Other relevant Articles of the JEU constitution are Article 4 and By-laws 3, 4, 13(a). Ic). Id). le) and If) which provide:
ARTICLE 4. MEMBERSHIP
Any employee within the classification represented by this organization shall be eligible for membership therein, and may continue to be a member so long as he is employed by the Jaeger Machine Company of Canada, Ltd., St. Thomas Plants, in a classification represented by this organization.
BY-LAWS
- QUORUM AND MEETING
A majority of the slate of officers shall form a quorum for the transaction of business. No formal notice of any meeting shall be necessary and notice thereof may be given either personally, by telephone, or by any other means and, except in cm of emergency, not less than one day before meeting is to take place. The Officers may consider any business, either special or general, at any meeting of the membership.
- VOTING
Questions arising at any meeting of the Officers shall, be decided by a majority of votes. In cm of an equality of votes, the president, in addition to his original vote, shall have a second or casting vote.
- MEETINGS OF MEMBERS
(a) Regular meetings of members shall be held at such time as the officers may determine.
(c) Notice of all regular or special meetings of members shall be given to all members at any time but no meeting shall be considered invalid by reason of any member not receiving such notice. Posted Notices may be used.
(d) A quorum for the transaction of any business of any meeting of members will consist of not less than eight (8) members present in person.
(e) At all meetings of members. each member shall be entitled to one vote on any one question and no member shall be allowed to vote by proxy.
(f) At all meetings of members, every question shall be decided by a majority of the votes of the members present in person. Such votes will be by a show of hands, or, if requested, a poll may be demanded by any member. In case of an equality of votes at any general meeting of members, the President shall be entitled to a casting vote.
We are satisfied that the requirement of the constitution and by-laws were met. There was no evidence or argument presented to us that they were not.

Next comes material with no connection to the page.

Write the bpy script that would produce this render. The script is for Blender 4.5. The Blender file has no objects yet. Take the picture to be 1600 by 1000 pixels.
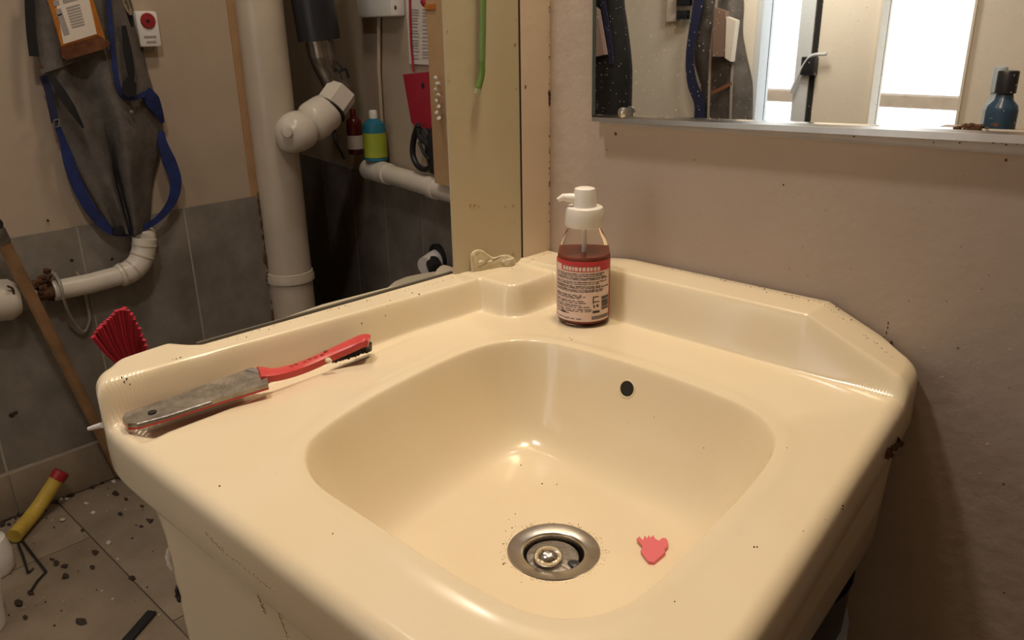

The Board's chief concern in an application under section 62 is that the predecessor s constitutional provisions for a merger have been followed. Where there are no such constitutional provisions, the Board has required unanimous approval of the merger by the membership (see Zehrs Markets Division of Zehrmart Limited. [1977] OLRB Rep. Oct. 63 for a review of the Board's jurisprudence). That concern has been satisfied. Mr. Moyes’ complaints do not amount to a substantive challenge to the procedures the JEU followed. These procedures gave him and all the other members the chance to vote on the proposed merger. Ten attended to vote, twelve did not. The amendment to the constitution, also voted upon in the normal course by the members. specified that a majority vote of members in attendance is sufficient to carry a merger motion. Nine of the 10 who attended carried the motion. Mr. Moyes' ballot was the only cast against the merger motion. Nothing has been shown by Mr. Moyes to have been wrong in all of this, therefore his submission that the Board not grant the requested declaration must be rejected.
The respondent made a strong argument that it was seriously concerned that me fulfillment of the constitutionally required procedures does not necessarily satisfy the necessity that there be an expression of the true wishes of the membership regarding the merger. The Board should be concerned about what their true wishes are. The respondent argued that the evidence in that respect is deficient and the Board ought to order a representation vote pursuant to section 62(2) to allow the expression once and for all of those wishes and to clear up any ~misunderstandings" (which could be similar to Mr. Moyes').
We have decided that a representation vote ought not to be ordered. There has been nothing led in evidence from which we could conclude there was widespread misunderstanding among the members similar to Mr. Moyes' and which caused the attendance at the meeting of March 20th to have been what it was. We are also not convinced from anything put in evidence by Mr. Moyes that there has been any interference with the expression of the members' true wishes regarding the merger. Essentially, the Board looks upon a merger by trade unions as an internal procedure, subject to the overriding supervision of the Board. Section 62 allows the Board to make a declaration that the procedures have been properly followed to effect such merger. While at one time the Board required that a merger should be approved by a majority of employees in the bargaining unit regardless of internal procedures, the Board has subsequently recognized that constitutional provisions, if any, should prevail and only if there are no such provisions should the Board require unanimous approval. This approach is reflective of the Board's determination that the members are the best judges of what should be necessary to effect a merger with another union. On this basis the Board is unwilling in the instant application to second-guess the judgement of the members who received notice in the normal course for the meeting which amended the Constitution and who ultimately received personal written notice of the culminating membership meeting called to vote on the proposed merger. It is certainly not clear that the members who did not attend both these meetings would have opposed each motion. It is equally possible to conclude the members not in attendance favoured the motions and deemed it unnecessary for them to attend in view of the support each motion had from members who were planning to attend and vote. Therefore, we are not able to conclude from the evidence that the result of all the steps taken by the JEU was not reflective of the true wishes of the membership and the respondent's request is denied.
Therefore, the Board hereby declares that the applicant has acquired the rights, privileges and duties under this Act possessed by the JEU.